Le parcours criminel du grêlé

Quel a été le périple criminel, la vie, les victimes réelles du Grêlé ? Alors qu’il s’est suicidé il y a un an au Grau-du-Roi, François Vérove, ancien gendarme et ancien policier, n’a jamais autant fait parler de lui et les questions sont nombreuses autour de sa personnalité. Depuis quelques semaines le nouveau pôle cold cases (spécialisé dans les affaires non élucidées, NDLR) de Nanterre s’active pour essayer de remonter le fil du temps et peut-être déterrer les cadavres éparpillés sur le chemin sinueux du Grêlé. Un chemin qui commence avec le premier crime connu en 1986 d'une fillette de onze ans à Paris et qui se termine avec son ADN retrouvé en 1994 sur une autre scène de crime.

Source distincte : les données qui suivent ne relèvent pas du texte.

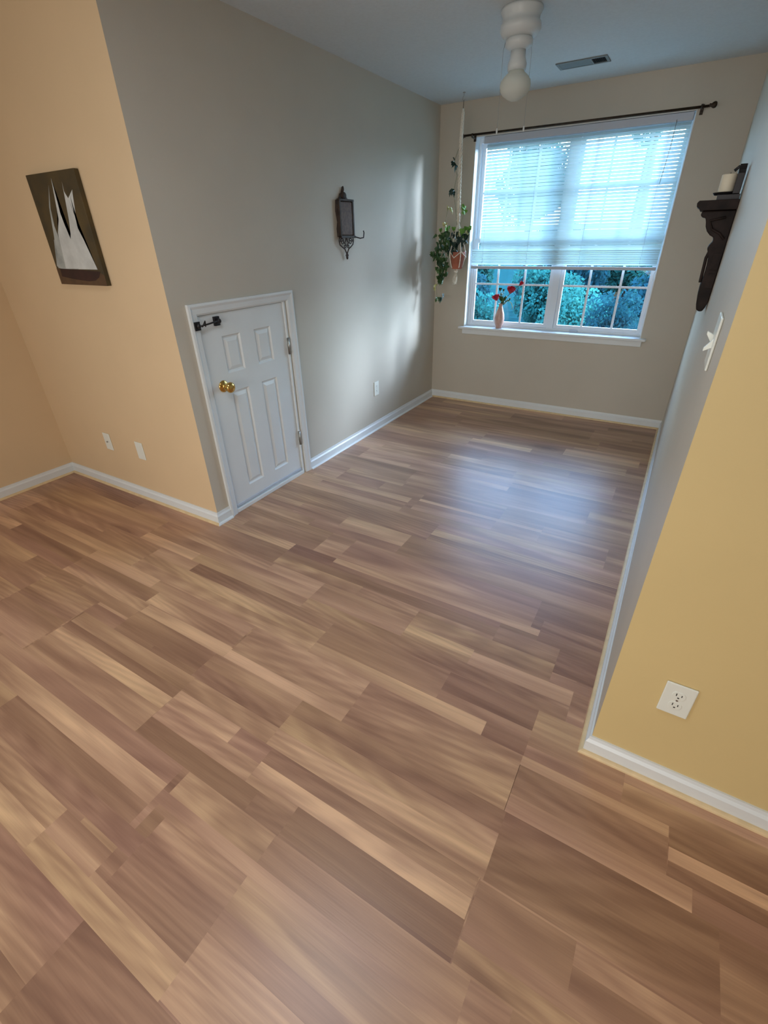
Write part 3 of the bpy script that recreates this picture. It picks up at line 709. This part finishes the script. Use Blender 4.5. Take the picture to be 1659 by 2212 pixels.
for k in range(22):
    a = rr_.uniform(0, 6.28); r0 = rr_.uniform(0, .010); r1_ = rr_.uniform(.004, .022)
    ts.tube([(PXc - .008 + r0 * math.cos(a), PYc + r0 * math.sin(a), 1.222), (PXc - .010 + r1_ * math.cos(a) * 1.1, PYc + r1_ * math.sin(a), 1.18), (PXc - .014 + r1_ * math.cos(a), PYc + r1_ * math.sin(a), 1.135 + rr_.uniform(-.01, .015))], .0026, 5)
ts.build('tassel', M['rope'], hp)

ivy = root('hanging_ivy', (PXc, PYc, 1.262), 'trailing green ivy in a terracotta pot cradled by the macrame hanger', 'potted plant')
MB().lathe([(.001, 1.252), (.040, 1.252), (.044, 1.256), (.058, 1.345), (.064, 1.347), (.066, 1.382), (.060, 1.384), (.057, 1.350), (.001, 1.350)], (PXc, PYc, 0), 'z', 36).build('pot', M['terracotta'], ivy)
MB().lathe([(.001, 1.368), (.056, 1.368), (.056, 1.352), (.001, 1.352)], (PXc, PYc, 0), 'z', 24).build('soil', M['soil'], ivy)
def leaf(mb, p, size, yaw, pitch_, roll, mi=0):
    shape = [(0, 0), (.30, -.10), (.52, .12), (.34, .34), (.36, .62), (.14, .60), (0, 1.0), (-.14, .60), (-.36, .62), (-.34, .34), (-.52, .12), (-.30, -.10)]
    Rm = Matrix.Rotation(yaw, 3, 'Z') @ Matrix.Rotation(pitch_, 3, 'X') @ Matrix.Rotation(roll, 3, 'Y')
    vs_ = [Vector(p) + Rm @ (Vector((u * size, v * size, -abs(u) * size * .35 - v * v * size * .2))) for u, v in shape]
    c = Vector(p) + Rm @ Vector((0, .35 * size, .02 * size))
    n = len(shape); mb.add(vs_ + [c], [(i, (i + 1) % n, n) for i in range(n)], mi, False)
lf = {k: MB() for k in ('leafdark', 'leaf', 'leafbright', 'leafpale')}
rl = random.Random(12)
def clump(kind, x, z, n, sx_, sz_, sy_=.05, size=.042, y=None):
    for _ in range(n):
        p = (x + rl.gauss(0, sx_), (PYc if y is None else y) + rl.gauss(0, sy_), z + rl.gauss(0, sz_))
        p = (max(p[0], .03), min(p[1], D - .05), p[2])
        leaf(lf[kind], p, size * rl.uniform(.75, 1.3), rl.uniform(0, 6.28), rl.uniform(-1.9, -.6), rl.uniform(-.6, .6))
clump('leafdark', .305, 1.480, 26, .030, .045)
clump('leafdark', .370, 1.495, 14, .022, .022)
clump('leafdark', .285, 1.425, 18, .03, .030)
clump('leaf', .205, 1.500, 26, .026, .030)
clump('leaf', .205, 1.435, 22, .028, .028)
clump('leaf', .125, 1.365, 14, .020, .026, .03)
clump('leaf', .185, 1.320, 20, .026, .030, .03)
clump('leaf', .190, 1.240, 18, .022, .032, .03)
clump('leaf', .185, 1.185, 8, .012, .018, .02)
clump('leafbright', .375, 1.560, 10, .022, .018)
clump('leafbright', .360, 1.705, 8, .016, .026, .02)
clump('leafbright', .240, 1.560, 6, .03, .02)
clump('leafpale', .222, 1.722, 3, .014, .012, .01)
clump('leafpale', .200, 1.598, 3, .012, .012, .01)
clump('leafpale', .136, 1.112, 3, .010, .010, .01)
clump('leafpale', .345, 1.530, 3, .03, .02, .02)
clump('leaf', .155, 1.012, 4, .016, .008, .01)
clump('leafdark', .200, 1.030, 2, .006, .010, .01)
clump('leafdark', .256, 2.010, 5, .008, .026, .01)
clump('leafdark', .258, 1.835, 5, .010, .020, .01)
names = {'leafdark': 'deep green ivy leaves', 'leaf': 'olive green ivy leaves', 'leafbright': 'bright green leaves', 'leafpale': 'pale cream leaves'}
for k, mb in lf.items():
    o_ = mb.build('ivy_leaves', M[k], ivy, fix=False); o_['label'] = names[k]
vn = MB()
for pts in ([(PXc, PYc, 1.37), (.28, PYc - .02, 1.45), (.21, PYc - .02, 1.44), (.19, PYc - .02, 1.33), (.19, PYc - .02, 1.18), (.14, PYc - .01, 1.11), (.15, PYc, 1.01), (.20, PYc, 1.03)],
            [(PXc, PYc, 1.37), (.26, PYc, 1.44), (.17, PYc, 1.42), (.12, PYc, 1.36)],
            [(PXc, PYc, 1.37), (.32, PYc + .01, 1.55), (.36, PYc, 1.63), (.362, PYc, 1.71)],
            [(PXc, PYc, 1.37), (.30, PYc + .02, 1.6), (.262, PYc + .01, 1.83), (.285, PYc + .01, 1.93), (.256, PYc, 2.01), (.290, PYc, 2.10)],
            [(PXc, PYc, 1.37), (.24, PYc, 1.52), (.20, PYc, 1.60), (.222, PYc, 1.72)],
            [(PXc, PYc, 1.37), (.39, PYc, 1.47), (.40, PYc, 1.52)]):
    vn.tube(pts, .0017, 6)
vn.build('vines', M['stem'], ivy)

# ---------------------------------------------------------------- vase of red roses on the stool
VX, VY, VZ = .672, D + .018, WZ0
vs2 = MB().lathe([(.001, VZ + .0005), (.026, VZ + .0005), (.028, VZ + .005), (.030, VZ + .012), (.042, VZ + .050), (.046, VZ + .085), (.040, VZ + .125), (.026, VZ + .165), (.018, VZ + .190), (.017, VZ + .205), (.022, VZ + .216), (.019, VZ + .216), (.014, VZ + .203), (.001, VZ + .195)], (VX, VY, 0), 'z', 40)
vz = vs2.build('bud_vase', M['vase'], origin=(VX, VY, VZ)); tag(vz, 'slim pink ceramic vase on the left of the white window stool', 'vase')
def rose(hx, hy, hz, tiltx, tilty, r, label, n=18, tall=1.15):
    rt = root('artificial_rose', (VX, VY, VZ + .2), label, 'flower', 'roses in the pink vase')
    stt = MB().tube([(VX, VY, VZ + .198), (VX + (hx - VX) * .35, VY + (hy - VY) * .3, VZ + .198 + (hz - VZ - .2) * .45), (hx - tiltx * r, hy - tilty * r, hz - r * .9)], .0022, 8)
    stt.build('stem', M['stem'], rt)
    pb = MB(); up = Vector((tiltx, tilty, 1)).normalized(); qd = Vector((0, 0, 1)).rotation_difference(up); rg = random.Random(int(hx * 1000))
    for ring, (k, rad, hgt, op) in enumerate(((3, .25, 1.0, .1), (5, .5, 1.0, .25), (6, .8, .95, .5), (5, 1.0, .8, .8))):
        for i in range(k):
            a0 = 2 * math.pi * (i + ring * .4) / k; wd = 2.6 * math.pi / k * .5; grid = []
            for u in range(5):
                for v in range(5):
                    aa = a0 + (u / 2 - 1) * wd * (.4 + .6 * math.sin(math.pi * (v + .8) / 5.6)); t = v / 4
                    rr2 = r * rad * (.35 + .75 * math.sin(t * 1.9) + op * .25 * t * t); hh = r * tall * hgt * (-.75 + 1.6 * t - .18 * ((u / 2 - 1) ** 2) * t)
                    grid.append(Vector((hx, hy, hz)) + qd @ Vector((rr2 * math.cos(aa), rr2 * math.sin(aa), hh)))
            pb.add(grid, [(u * 5 + v, (u + 1) * 5 + v, (u + 1) * 5 + v + 1, u * 5 + v + 1) for u in range(4) for v in range(4)], 0, True)
    pb.build('petals', M['red'], rt, fix=False)
    cx_ = MB()
    for i in range(5):
        a = i * 1.257; cx_.add([Vector((hx, hy, hz)) + qd @ Vector(v) for v in ((0, 0, -.9 * r), (r * .5 * math.cos(a - .3), r * .5 * math.sin(a - .3), -.6 * r), (r * .9 * math.cos(a), r * .9 * math.sin(a), -.1 * r), (r * .5 * math.cos(a + .3), r * .5 * math.sin(a + .3), -.6 * r))], [(0, 1, 2, 3)])
    cx_.build('sepals', M['leafdark'], rt, fix=False)
    return rt
rose(.620, VY + .005, 1.000, -.35, -.1, .030, 'low red rose drooping to the left of the pink vase')
rose(.752, VY + .005, 1.066, .25, -.2, .032, 'tall full red rose leaning right above the pink vase')
rose(.836, VY + .004, 1.122, .9, -.1, .014, 'slim red rosebud farthest right above the pink vase', tall=1.9)
gr = root('greenery_sprig', (VX, VY, VZ + .2), 'green leafy sprigs between the roses in the pink vase', 'foliage')
gs = MB(); gl_ = MB(); rq = random.Random(9)
for (ex, ez) in ((.655, 1.085), (.690, 1.075), (.715, 1.02), (.735, .99), (.67, 1.04), (.70, 1.0), (.76, 1.005)):
    gs.tube([(VX, VY, VZ + .199), ((VX + ex) / 2 + .004, VY + rq.uniform(-.01, .01), (VZ + .2 + ez) / 2), (ex, VY + rq.uniform(-.02, .02), ez)], .0016, 6)
    for k in range(5):
        t = .4 + .15 * k; leaf(gl_, (VX + (ex - VX) * t, VY + rq.uniform(-.012, .012), VZ + .2 + (ez - VZ - .2) * t), rq.uniform(.022, .036), rq.uniform(0, 6.28), rq.uniform(-1.6, .2), rq.uniform(-.5, .5))
gs.build('stems', M['stem'], gr); gl_.build('leaves', M['leaf'], gr, fix=False)
q = MB().tube([(VX + .01, VY, VZ + .205), (.735, VY - .005, .985), (.775, VY - .01, .960), (.788, VY - .01, .925), (.778, VY - .01, .905)], [.002, .003, .0035, .003, .0012], 8).build('curling_leaf', M['leafpale'], gr); q['label'] = 'pale curling leaf'

# ---------------------------------------------------------------- outdoors
gd = struct(MB().box(-90, 90, D + .2, 160, -1.1, -1.0).build('ground_outside', M['grass']))
def tree(name, x, y, rad, zc, matk, n, label, cat, trunk=.10, lsz=.06, seed=1, bark='darkbark'):
    r_ = root(name, (x, y, -1.0), label, cat); g = random.Random(seed)
    MB().tube([(x, y, -1.0), (x + .05, y, (zc - 1) * .5), (x, y, zc)], [trunk, trunk * .9, trunk * .5], 12).build('trunk', M[bark], r_)
    cr_ = MB(); blobs = []
    for _ in range(22):
        v = Vector((g.gauss(0, 1), g.gauss(0, 1), g.gauss(0, 1))).normalized() * rad * g.uniform(.2, .62); blobs.append((v, rad * g.uniform(.26, .38)))
    for _ in range(n):
        bv, br = g.choice(blobs); v = Vector((g.gauss(0, 1), g.gauss(0, 1), g.gauss(0, 1))).normalized() * br * g.uniform(.7, 1.0)
        p = Vector((x, y, zc)) + bv + v; p.z = max(p.z, -.95); s = lsz * g.uniform(.6, 1.4)
        a = Vector((g.gauss(0, 1), g.gauss(0, 1), g.gauss(0, 1))).normalized(); b_ = a.cross(Vector((g.gauss(0, 1), g.gauss(0, 1), g.gauss(0, 1)))).normalized()
        cr_.add([p + a * s, p + b_ * s * .6, p - a * s, p - b_ * s * .6], [(0, 1, 2, 3)])
    cr_.build('crown', M[matk], r_, fix=False); return r_
for i_, (x, y, rad, zc, mk, sd, lb) in enumerate((
        (1.35, 6.1, .80, .15, 'foliage2', 16, 'small dark shrub nearest the house, in front of the right pane'),
        (-1.55, 8.0, .95, .10, 'foliage', 3, 'teal green shrub in the front row, at the left edge of the window'),
        (.42, 8.0, .95, .05, 'foliage3', 4, 'lighter green shrub in the front row, seen beside the window mullion'),
        (2.40, 8.0, .95, .05, 'foliage2', 5, 'dark bluish shrub in the front row, at the right edge of the window'),
        (-2.9, 10.3, 1.15, .25, 'foliage2', 6, 'dark shrub in the second row, at the far left of the window'),
        (-.55, 10.3, 1.15, .25, 'foliage', 7, 'teal shrub in the second row, behind the gap of the left shrubs'),
        (1.80, 10.3, 1.15, .30, 'foliage2', 8, 'dark blue-green shrub in the second row, behind the right pane'),
        (-4.3, 13.6, 1.6, .5, 'foliage', 9, 'large shrub in the third row, farthest to the left'),
        (-1.0, 13.6, 1.6, .5, 'foliage2', 10, 'large dark shrub in the third row, near the middle of the window'),
        (2.3, 13.6, 1.6, .5, 'foliage', 11, 'large shrub in the third row, behind the right pane'),
        (.3, 17.2, 1.5, .5, 'foliage3', 13, 'round light shrub in the last row, between the larger shrubs'),
        (3.6, 17.2, 1.5, .5, 'foliage2', 14, 'round dark shrub in the last row, farthest right'),
        (-7.0, 17.2, 1.5, .5, 'foliage2', 15, 'round dark shrub in the last row, farthest left'))):
    tree('bushy_shrub', x, y, rad, zc, mk, int(7800 * rad), lb, 'shrub', seed=sd, lsz=.034 + .010 * (y - 8) / 2)
tree('leafy_tree', -3.2, 17.2, 1.7, 3.1, 'foliage', 9000, 'tall leafy tree beyond the shrubs, seen through the left blind', 'tree', seed=2, lsz=.07, trunk=.14)
tree('leafy_tree', -.15, 20.5, 1.4, 5.3, 'foliage3', 6000, 'tall tree with a thick tan trunk beyond the shrubs, behind the right blind', 'tree', seed=12, lsz=.07, trunk=.24, bark='bark')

Mais dans sa lettre confession posthume, François Vérove affirme avoir stoppé son parcours criminel en 1997. Quels sont les crimes, les actes que le Grêlé a pu commettre entre 1994 et 1997 et que l’on ne connaît pas encore ? C’est à cette question que doit répondre la juge d’instruction qui épluche les moindres détails de la vie du tueur en série.